Superannuation guarantee: how can an employer work out the value of the labour component of a contract that is wholly or principally for a person's labour under subsection 12(3) of the Superannuation Guarantee (Administration) Act 1992?
Under the Superannuation Guarantee (Administration) Act 1992 (SGAA), employers need to make superannuation contributions into a complying fund in respect of their eligible employees in accordance with minimum prescribed levels to avoid having to pay the superannuation guarantee charge.
Where a person is an employee under subsection 12(3) of the SGAA (i.e., not a common law employee) because they are contracted wholly or principally (more than 50%) for their labour, the salary or wages of the employee is defined as the labour component of the contract under paragraph 11(1)(ba) of the SGAA.
If the labour component of a contract cannot be worked out, an employer can use an acceptable market value of the labour component of the contract to represent the salary or wages of an employee.
'Labour' includes mental and artistic effort as well as physical toil ( Deputy Commissioner of Taxation v . Bolwell (1967) 1 ATR 862 at 873).
If the labour component of a contract that is wholly or principally for a person's labour is clearly identifiable, then this labour component will be the employee's salary or wages . This is the case where the labour and non-labour components of a contract are clearly expressed as separate parts of the contract.
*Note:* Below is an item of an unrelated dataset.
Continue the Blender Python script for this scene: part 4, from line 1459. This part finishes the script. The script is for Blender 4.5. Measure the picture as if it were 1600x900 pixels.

However, the Commissioner will not automatically accept the parties' costings (see Superannuation Guarantee Ruling SGR 93/1 at paragraph 30).
The Commissioner will accept a value of the labour component of a contract where an employer can demonstrate that the proposed value in the contract is a reasonably accurate reflection of the market value.
An employer would need to maintain records to show how the value of the labour component under a contract was worked out. The records should demonstrate that the value used was a reasonably accurate estimate of the market value.